OSDL Offers Answers on SCO-IBM Lawsuit

By Bill Claybrook

August 18, 2003

Last week the Open Source Development Lab (OSDL) released a Q&A paper written by technology law and IP expert Lawrence Rosen. The OSDL-sponsored paper asks and answers questions about SCO's lawsuit against IBM and what, if any, threats pertain to Linux users. The paper is the best description I've come across addressing the legal issues associated with this lawsuit. It will help Linux users evaluate what they should do in case SCO tries to demand license fees from companies that use Linux.

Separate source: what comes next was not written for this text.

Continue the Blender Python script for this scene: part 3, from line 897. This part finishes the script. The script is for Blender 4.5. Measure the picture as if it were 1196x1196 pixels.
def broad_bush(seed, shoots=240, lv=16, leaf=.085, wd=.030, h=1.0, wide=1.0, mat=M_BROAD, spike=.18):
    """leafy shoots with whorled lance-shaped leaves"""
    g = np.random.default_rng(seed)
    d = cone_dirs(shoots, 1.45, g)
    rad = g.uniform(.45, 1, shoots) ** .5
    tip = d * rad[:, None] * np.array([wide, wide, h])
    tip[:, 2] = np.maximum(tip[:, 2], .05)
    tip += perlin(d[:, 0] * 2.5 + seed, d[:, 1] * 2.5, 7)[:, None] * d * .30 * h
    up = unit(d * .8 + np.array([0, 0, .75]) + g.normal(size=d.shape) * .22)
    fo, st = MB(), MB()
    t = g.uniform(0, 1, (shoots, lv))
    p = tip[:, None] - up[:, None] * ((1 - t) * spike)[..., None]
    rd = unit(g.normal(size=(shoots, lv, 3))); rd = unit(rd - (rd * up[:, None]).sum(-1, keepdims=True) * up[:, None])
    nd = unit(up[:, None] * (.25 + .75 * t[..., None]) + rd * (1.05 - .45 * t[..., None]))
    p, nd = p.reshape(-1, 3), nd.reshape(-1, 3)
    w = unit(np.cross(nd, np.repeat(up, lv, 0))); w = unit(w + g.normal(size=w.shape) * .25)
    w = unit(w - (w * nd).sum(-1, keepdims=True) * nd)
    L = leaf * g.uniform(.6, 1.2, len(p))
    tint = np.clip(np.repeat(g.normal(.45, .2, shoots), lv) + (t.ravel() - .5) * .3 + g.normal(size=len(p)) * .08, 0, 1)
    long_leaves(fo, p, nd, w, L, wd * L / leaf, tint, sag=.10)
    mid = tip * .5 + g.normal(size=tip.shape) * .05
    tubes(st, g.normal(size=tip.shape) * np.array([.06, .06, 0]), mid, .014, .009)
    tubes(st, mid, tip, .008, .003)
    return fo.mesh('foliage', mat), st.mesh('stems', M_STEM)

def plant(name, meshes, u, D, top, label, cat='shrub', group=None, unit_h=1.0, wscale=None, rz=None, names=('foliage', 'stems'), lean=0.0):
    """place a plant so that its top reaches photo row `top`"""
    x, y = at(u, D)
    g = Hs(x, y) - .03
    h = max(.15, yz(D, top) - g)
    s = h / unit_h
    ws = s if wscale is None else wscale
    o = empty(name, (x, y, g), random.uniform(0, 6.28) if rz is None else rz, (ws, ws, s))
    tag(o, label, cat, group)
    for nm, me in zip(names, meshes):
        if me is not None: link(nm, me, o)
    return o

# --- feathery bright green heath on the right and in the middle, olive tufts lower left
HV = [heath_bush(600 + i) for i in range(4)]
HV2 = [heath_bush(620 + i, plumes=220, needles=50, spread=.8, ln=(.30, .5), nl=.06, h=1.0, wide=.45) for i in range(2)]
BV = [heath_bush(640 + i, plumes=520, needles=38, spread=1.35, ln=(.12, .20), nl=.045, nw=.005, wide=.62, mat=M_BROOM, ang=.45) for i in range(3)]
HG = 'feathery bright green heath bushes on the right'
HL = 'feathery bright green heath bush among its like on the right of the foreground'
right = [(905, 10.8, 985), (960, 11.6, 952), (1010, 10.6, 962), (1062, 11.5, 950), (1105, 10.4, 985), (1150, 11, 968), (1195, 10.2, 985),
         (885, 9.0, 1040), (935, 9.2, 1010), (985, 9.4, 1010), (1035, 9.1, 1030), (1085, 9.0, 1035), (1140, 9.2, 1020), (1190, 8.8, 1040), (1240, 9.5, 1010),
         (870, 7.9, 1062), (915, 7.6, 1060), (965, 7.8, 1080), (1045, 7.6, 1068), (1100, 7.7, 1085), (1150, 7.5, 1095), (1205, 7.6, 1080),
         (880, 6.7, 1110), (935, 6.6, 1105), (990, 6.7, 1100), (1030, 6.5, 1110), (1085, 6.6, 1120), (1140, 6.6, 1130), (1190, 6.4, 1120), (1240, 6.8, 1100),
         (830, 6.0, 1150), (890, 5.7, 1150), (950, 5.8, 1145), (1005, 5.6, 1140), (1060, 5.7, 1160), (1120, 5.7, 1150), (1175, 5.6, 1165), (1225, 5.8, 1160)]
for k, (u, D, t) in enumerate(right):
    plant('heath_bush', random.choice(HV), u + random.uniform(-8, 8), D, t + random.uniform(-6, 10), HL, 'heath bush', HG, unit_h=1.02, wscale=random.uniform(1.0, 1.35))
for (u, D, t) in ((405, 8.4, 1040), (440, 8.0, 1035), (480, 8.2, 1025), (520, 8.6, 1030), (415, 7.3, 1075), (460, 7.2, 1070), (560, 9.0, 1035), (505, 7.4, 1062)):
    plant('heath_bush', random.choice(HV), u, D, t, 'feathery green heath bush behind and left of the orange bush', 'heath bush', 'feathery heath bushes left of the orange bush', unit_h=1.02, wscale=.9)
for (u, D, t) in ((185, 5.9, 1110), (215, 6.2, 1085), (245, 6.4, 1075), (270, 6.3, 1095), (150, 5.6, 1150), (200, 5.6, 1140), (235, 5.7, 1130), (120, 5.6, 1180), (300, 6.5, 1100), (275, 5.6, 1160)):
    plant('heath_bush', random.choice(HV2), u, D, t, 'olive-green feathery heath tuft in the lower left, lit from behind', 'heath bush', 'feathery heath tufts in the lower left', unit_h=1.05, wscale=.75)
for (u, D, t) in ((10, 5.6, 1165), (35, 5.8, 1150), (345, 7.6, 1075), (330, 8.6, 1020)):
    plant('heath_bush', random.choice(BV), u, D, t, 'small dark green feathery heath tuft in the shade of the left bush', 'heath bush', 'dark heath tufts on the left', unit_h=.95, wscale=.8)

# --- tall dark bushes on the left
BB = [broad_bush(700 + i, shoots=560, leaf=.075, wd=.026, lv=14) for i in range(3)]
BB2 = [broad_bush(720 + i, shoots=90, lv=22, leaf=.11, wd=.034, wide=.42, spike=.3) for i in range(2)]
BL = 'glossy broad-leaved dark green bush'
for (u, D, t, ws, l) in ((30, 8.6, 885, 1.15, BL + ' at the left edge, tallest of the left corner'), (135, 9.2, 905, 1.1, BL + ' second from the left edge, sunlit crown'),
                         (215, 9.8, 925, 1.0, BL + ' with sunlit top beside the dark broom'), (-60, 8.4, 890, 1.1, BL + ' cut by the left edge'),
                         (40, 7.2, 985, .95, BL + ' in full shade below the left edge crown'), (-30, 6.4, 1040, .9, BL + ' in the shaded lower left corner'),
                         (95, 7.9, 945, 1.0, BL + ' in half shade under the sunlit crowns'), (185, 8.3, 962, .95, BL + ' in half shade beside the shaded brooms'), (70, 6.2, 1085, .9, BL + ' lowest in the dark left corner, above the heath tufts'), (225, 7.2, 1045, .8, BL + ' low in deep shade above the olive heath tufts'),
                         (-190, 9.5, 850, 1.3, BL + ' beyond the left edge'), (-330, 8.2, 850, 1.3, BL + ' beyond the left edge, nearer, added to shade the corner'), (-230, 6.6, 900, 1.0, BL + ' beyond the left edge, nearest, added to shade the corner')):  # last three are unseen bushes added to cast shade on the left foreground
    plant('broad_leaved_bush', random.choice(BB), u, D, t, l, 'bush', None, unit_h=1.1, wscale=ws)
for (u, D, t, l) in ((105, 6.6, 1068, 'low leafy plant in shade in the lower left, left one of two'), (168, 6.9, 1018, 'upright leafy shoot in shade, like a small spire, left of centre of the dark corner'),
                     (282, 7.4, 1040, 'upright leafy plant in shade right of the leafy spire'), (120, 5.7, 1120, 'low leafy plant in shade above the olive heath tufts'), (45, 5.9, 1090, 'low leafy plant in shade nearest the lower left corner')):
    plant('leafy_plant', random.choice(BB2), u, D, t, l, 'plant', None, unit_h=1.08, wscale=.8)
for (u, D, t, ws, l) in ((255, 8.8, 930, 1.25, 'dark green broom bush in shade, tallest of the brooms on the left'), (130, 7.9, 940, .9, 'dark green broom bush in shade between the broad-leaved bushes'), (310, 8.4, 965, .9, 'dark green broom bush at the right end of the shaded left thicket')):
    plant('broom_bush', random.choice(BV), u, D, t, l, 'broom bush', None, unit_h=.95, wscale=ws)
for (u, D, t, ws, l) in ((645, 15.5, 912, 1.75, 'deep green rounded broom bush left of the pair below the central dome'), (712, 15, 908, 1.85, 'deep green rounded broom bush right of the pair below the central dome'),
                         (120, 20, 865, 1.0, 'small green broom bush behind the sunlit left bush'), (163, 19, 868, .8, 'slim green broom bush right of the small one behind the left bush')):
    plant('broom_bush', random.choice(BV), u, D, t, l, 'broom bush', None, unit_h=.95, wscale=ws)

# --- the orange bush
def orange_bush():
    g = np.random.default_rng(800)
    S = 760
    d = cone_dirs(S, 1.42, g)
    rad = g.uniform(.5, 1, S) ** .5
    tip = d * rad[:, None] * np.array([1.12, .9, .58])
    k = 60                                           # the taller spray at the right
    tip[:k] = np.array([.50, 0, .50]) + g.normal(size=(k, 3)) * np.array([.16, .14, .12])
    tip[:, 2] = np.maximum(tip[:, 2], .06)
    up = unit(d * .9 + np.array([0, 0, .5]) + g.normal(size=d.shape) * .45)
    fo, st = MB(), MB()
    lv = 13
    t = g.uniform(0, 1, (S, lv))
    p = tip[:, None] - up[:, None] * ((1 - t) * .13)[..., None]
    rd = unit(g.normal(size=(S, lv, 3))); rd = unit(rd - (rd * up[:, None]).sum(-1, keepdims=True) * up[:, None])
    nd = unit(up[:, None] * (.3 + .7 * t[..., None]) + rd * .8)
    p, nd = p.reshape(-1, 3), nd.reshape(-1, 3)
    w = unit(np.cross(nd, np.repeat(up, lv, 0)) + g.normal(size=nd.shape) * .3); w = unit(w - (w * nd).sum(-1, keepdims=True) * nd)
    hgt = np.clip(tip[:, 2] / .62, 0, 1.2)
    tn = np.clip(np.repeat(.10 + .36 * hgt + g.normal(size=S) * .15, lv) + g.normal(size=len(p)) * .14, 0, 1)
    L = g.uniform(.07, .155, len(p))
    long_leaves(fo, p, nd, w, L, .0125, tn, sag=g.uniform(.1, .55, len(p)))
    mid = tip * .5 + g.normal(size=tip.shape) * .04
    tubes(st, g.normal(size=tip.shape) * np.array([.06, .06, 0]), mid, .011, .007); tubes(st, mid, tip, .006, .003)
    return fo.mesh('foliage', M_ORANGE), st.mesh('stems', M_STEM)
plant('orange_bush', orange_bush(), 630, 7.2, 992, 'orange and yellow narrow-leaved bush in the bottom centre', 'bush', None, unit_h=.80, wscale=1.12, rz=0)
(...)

The paper is so well written and easy to understand that I recommend that you obtain a copy (it's on OSDL's Web site) and read it in its entirety. The important questions that Rosen answers include:

  1. Is this a lawsuit against Linux?
  2. How is Linux involved?
  3. Does SCO have a copyright on Linux?
  4. Can SCO demand license fees to use Linux?
  5. What is my risk if I continue to use Linux?

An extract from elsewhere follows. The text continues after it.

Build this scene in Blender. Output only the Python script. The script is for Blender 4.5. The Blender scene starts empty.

Rosen essentially says that this is not a lawsuit against Linux, but rather a lawsuit by SCO against IBM over money. The Linux operating system itself, and its contributors, distributors, and users are not parties to the lawsuit and cannot be directly affected by it. Rosen says that SCO can demand license fees from Linux users, but that doesn't mean that they have to pay the fees.

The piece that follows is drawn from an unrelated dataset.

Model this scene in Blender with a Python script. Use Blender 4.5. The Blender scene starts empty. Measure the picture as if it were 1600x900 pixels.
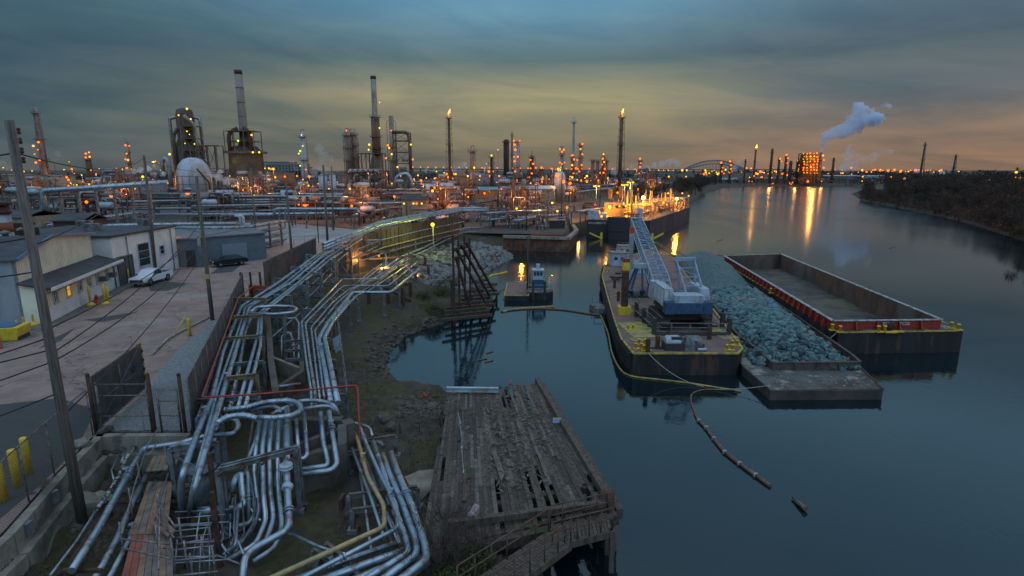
import bpy, bmesh, math, random
import numpy as np
from mathutils import Vector, Matrix, noise
random.seed(7)
R = math.radians
SC = bpy.context.scene
COL = SC.collection
F_PX = 880.0; TH = math.atan(180/880.0); SN, CS = math.sin(TH), math.cos(TH); CAM_Z = 16.0
def ray(px, py):
    dx = (px-800)/F_PX; dy = (450-py)/F_PX
    return Vector((dx, CS+dy*SN, -SN+dy*CS))
def P(px, py, z=0.0):
    d = ray(px, py); t = (z-CAM_Z)/d.z
    return Vector((d.x*t, d.y*t, z))
def PD(px, py, Y):
    d = ray(px, py); t = Y/d.y
    return Vector((d.x*t, Y, CAM_Z+d.z*t))
def ptop(base, py):
    """height of something standing at base whose top shows at row py"""
    d = ray(800, py); return CAM_Z+d.z/d.y*base.y

# ---------- materials
MATS = {}
def mat(name, col, rough=.7, metal=0.0, col2=None, scale=3.0, bump=0.0, bscale=None, detail=5, lo=.4, hi=.62, col3=None, s3=.6, stretch=None, emis=None, estr=0.0, spec=.5, cracks=0):
    if name in MATS: return MATS[name]
    m = bpy.data.materials.new(name); m.use_nodes = True; nt = m.node_tree; N = nt.nodes; L = nt.links
    b = N['Principled BSDF']; b.inputs['Base Color'].default_value = (*col, 1); b.inputs['Roughness'].default_value = rough
    b.inputs['Metallic'].default_value = metal; b.inputs['Specular IOR Level'].default_value = spec
    if emis: b.inputs['Emission Color'].default_value = (*emis, 1); b.inputs['Emission Strength'].default_value = estr
    tc = N.new('ShaderNodeTexCoord'); mp = N.new('ShaderNodeMapping'); L.new(tc.outputs['Object'], mp.inputs[0])
    if stretch: mp.inputs['Scale'].default_value = stretch
    out = None
    if col2:
        n = N.new('ShaderNodeTexNoise'); n.inputs['Scale'].default_value = scale; n.inputs['Detail'].default_value = detail
        n.inputs['Roughness'].default_value = .65; L.new(mp.outputs[0], n.inputs[0])
        r = N.new('ShaderNodeValToRGB'); r.color_ramp.elements[0].position = lo; r.color_ramp.elements[1].position = hi
        r.color_ramp.elements[0].color = (*col, 1); r.color_ramp.elements[1].color = (*col2, 1)
        L.new(n.outputs[0], r.inputs[0]); out = r.outputs[0]
        if col3:
            n3 = N.new('ShaderNodeTexNoise'); n3.inputs['Scale'].default_value = s3; n3.inputs['Detail'].default_value = 6; L.new(mp.outputs[0], n3.inputs[0])
            r3 = N.new('ShaderNodeValToRGB'); r3.color_ramp.elements[0].position = .56; r3.color_ramp.elements[1].position = .64
            r3.color_ramp.elements[0].color = (0, 0, 0, 1); r3.color_ramp.elements[1].color = (1, 1, 1, 1); L.new(n3.outputs[0], r3.inputs[0])
            mx = N.new('ShaderNodeMix'); mx.data_type = 'RGBA'; L.new(r3.outputs[0], mx.inputs[0]); L.new(out, mx.inputs[6]); mx.inputs[7].default_value = (*col3, 1); out = mx.outputs[2]
        if cracks:
            vo = N.new('ShaderNodeTexVoronoi'); vo.feature = 'DISTANCE_TO_EDGE'; vo.inputs['Scale'].default_value = cracks
            nd = N.new('ShaderNodeTexNoise'); nd.inputs['Scale'].default_value = cracks*4; nd.inputs['Detail'].default_value = 5; L.new(mp.outputs[0], nd.inputs[0])
            mv = N.new('ShaderNodeMix'); mv.data_type = 'RGBA'; mv.blend_type = 'LINEAR_LIGHT'; mv.inputs[0].default_value = .9; L.new(mp.outputs[0], mv.inputs[6]); L.new(nd.outputs[1], mv.inputs[7]); L.new(mv.outputs[2], vo.inputs[0])
            rc = N.new('ShaderNodeValToRGB'); rc.color_ramp.elements[0].color = (.25, .22, .2, 1); rc.color_ramp.elements[1].color = (1, 1, 1, 1); rc.color_ramp.elements[1].position = .022*cracks+.006; L.new(vo.outputs[0], rc.inputs[0])
            mc = N.new('ShaderNodeMix'); mc.data_type = 'RGBA'; mc.blend_type = 'MULTIPLY'; mc.inputs[0].default_value = 1; L.new(out, mc.inputs[6]); L.new(rc.outputs[0], mc.inputs[7]); out = mc.outputs[2]
        L.new(out, b.inputs['Base Color'])
        mr = N.new('ShaderNodeMapRange'); mr.inputs[3].default_value = max(.03, rough-.12); mr.inputs[4].default_value = min(1, rough+.15)
        L.new(n.outputs[0], mr.inputs[0]); L.new(mr.outputs[0], b.inputs['Roughness'])
    if bump:
        nb = N.new('ShaderNodeTexNoise'); nb.inputs['Scale'].default_value = bscale or scale*3; nb.inputs['Detail'].default_value = 5; L.new(mp.outputs[0], nb.inputs[0])
        bp = N.new('ShaderNodeBump'); bp.inputs['Strength'].default_value = bump; bp.inputs['Distance'].default_value = .1; L.new(nb.outputs[0], bp.inputs['Height']); L.new(bp.outputs[0], b.inputs['Normal'])
    MATS[name] = m
    return m
def vary(m, lo=.6, hi=1.35):
    nt = m.node_tree; b = nt.nodes['Principled BSDF']; l = b.inputs['Base Color'].links[0]; src = l.from_socket; oi = nt.nodes.new('ShaderNodeObjectInfo'); mr = nt.nodes.new('ShaderNodeMapRange'); mr.inputs[3].default_value = lo; mr.inputs[4].default_value = hi
    nt.links.new(oi.outputs['Random'], mr.inputs[0]); mx = nt.nodes.new('ShaderNodeMix'); mx.data_type = 'RGBA'; mx.blend_type = 'MULTIPLY'; mx.inputs[0].default_value = 1; nt.links.new(src, mx.inputs[6]); nt.links.new(mr.outputs[0], mx.inputs[7]); nt.links.new(mx.outputs[2], b.inputs['Base Color']); return m
def emit(name, col, s):
    if name in MATS: return MATS[name]
    m = bpy.data.materials.new(name); m.use_nodes = True; nt = m.node_tree
    nt.nodes.remove(nt.nodes['Principled BSDF']); e = nt.nodes.new('ShaderNodeEmission'); e.inputs[0].default_value = (*col, 1); e.inputs[1].default_value = s
    nt.links.new(e.outputs[0], nt.nodes['Material Output'].inputs[0])
    m.cycles.emission_sampling = 'NONE'
    MATS[name] = m
    return m

RUSTC = (.09, .035, .02)
PIPE = mat('weathered aluminium cladding', (.35, .41, .48), .30, .75, (.25, .30, .35), 1.1, .12, 6, col3=(.20, .18, .175), s3=2.2)
PIPE_B = mat('dull galvanised pipe', (.30, .34, .39), .42, .6, (.18, .20, .23), 2.2, .15, 7, col3=(.14, .08, .055), s3=1.1)
PIPE_D = mat('dark old pipe', (.14, .15, .16), .55, .3, (.07, .06, .055), 2.5, .2, 7)
PIPE_Y = mat('yellowed pipe', (.45, .31, .14), .5, .2, (.28, .2, .12), 2.5, .1)
RUST = mat('rusted steel', (.10, .045, .028), .85, .1, (.035, .02, .016), 2.5, .4, 9)
RUSTR = mat('red brown primer steel', (.20, .04, .03), .7, .1, (.09, .03, .025), 3, .2)
STEEL = mat('grey painted steel', (.19, .21, .23), .6, .3, (.09, .09, .095), 2, .15, 7, col3=(.10, .05, .035), s3=1.3)
DARK = mat('blackened steel', (.035, .035, .038), .7, .2, (.06, .045, .04), 2, .2)
FRAME = mat('dark plant steel', (.15, .13, .125), .75, .1, (.07, .055, .048), .6, 0)
TOWER = mat('weathered tower shell', (.31, .26, .225), .65, .1, (.16, .12, .095), .35, 0, col3=(.09, .055, .04), s3=.12, stretch=(1, 1, .35))
TOWER_D = mat('sooty tower shell', (.115, .09, .07), .7, .2, (.05, .035, .028), .4, 0, stretch=(1, 1, .3))
TOWER_B = mat('black stack paint', (.02, .018, .02), .6, .1, (.035, .03, .03), .4, 0)
TANKW = mat('pale tank paint', (.38, .44, .53), .5, .1, (.28, .32, .39), .3, 0, col3=(.30, .28, .26), s3=.15, stretch=(1, 1, .2))
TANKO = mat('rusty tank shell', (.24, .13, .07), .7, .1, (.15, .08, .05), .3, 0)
WHITE = mat('white painted metal', (.40, .48, .58), .45, .1, (.28, .33, .39), 2, .05, col3=(.3, .25, .22), s3=1.5)
WOODG = mat('grey weathered wood', (.115, .083, .066), .9, 0, (.05, .036, .028), 5, .4, 12, stretch=(1, 1, .12))
POLE = mat('weathered pole timber', (.17, .14, .125), .9, 0, (.075, .06, .052), 4, .5, 10, stretch=(3, 3, .15))
WOODB = mat('brown scaffold boards', (.28, .16, .10), .8, 0, (.16, .09, .06), 2, .2, 8)
WOODR = mat('reddish scaffold boards', (.30, .085, .05), .8, 0, (.2, .06, .04), 2, .2, 8)
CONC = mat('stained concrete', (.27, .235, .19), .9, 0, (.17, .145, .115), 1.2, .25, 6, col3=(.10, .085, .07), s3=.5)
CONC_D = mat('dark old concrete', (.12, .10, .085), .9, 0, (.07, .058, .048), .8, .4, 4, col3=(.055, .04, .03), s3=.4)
YEL = mat('yellow safety paint', (.70, .48, .03), .5, 0, (.52, .34, .03), 4, .05)
RED = mat('red paint', (.35, .03, .02), .5, 0, (.2, .025, .02), 3, .05)
REDH = mat('hydrant red', (.5, .04, .03), .5)
BLUE = mat('blue crane paint', (.03, .09, .19), .45, .1, (.02, .05, .1), 3, .05)
GLASS = mat('dark glass', (.02, .03, .04), .08, 0, spec=.8)
RUBBER = mat('black rubber', (.02, .02, .02), .8)
MESHF = mat('fence mesh cloth', (.075, .075, .075), .9, 0, (.045, .04, .04), 1.2)
ROPE = mat('pale rope', (.32, .29, .25), .9)
WIRE = mat('black cable', (.012, .012, .012), .7)
TWIG = mat('bare twigs', (.055, .034, .027), .9, 0, (.03, .02, .017), .15)
TWIG2 = mat('olive brown foliage', (.06, .05, .018), .9, 0, (.04, .028, .014), .2)
TWIG3 = mat('reddish brown twigs', (.075, .035, .025), .9, 0, (.04, .024, .018), .15)
for _m in (TWIG, TWIG2, TWIG3): vary(_m, .7, 1.3)
BARK = mat('dark bark', (.05, .04, .033), .9, 0, (.03, .025, .02), 3)
GREEN = mat('dull green leaves', (.07, .085, .025), .85, 0, (.05, .05, .02), 1)
L_OR = emit('sodium lamp glow', (1.0, .135, .003), 3.4)
L_YE = emit('yellow lamp glow', (1.0, .36, .012), 2.8)
L_GR = emit('greenish lamp glow', (.95, .80, .04), 1.7)
L_WH = emit('warm white lamp glow', (1.0, .55, .12), 9)
L_RD = emit('red beacon glow', (1.0, .03, .01), 2.2)
L_FL = emit('gas flame', (1.0, .38, .04), 4.5)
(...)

He makes another important point around the attempts by SCO to coerce users into paying fees. For example, suppose SCO wins its case against IBM and IBM pays damages to compensate for the use of SCO's confidential code in Linux. Can SCO then turn to Linux users and ask for the same type of damages all over again? Rosen says this would be "double-dipping," and it is not fair in law or in equity. Courts would not normally allow SCO to double-dip.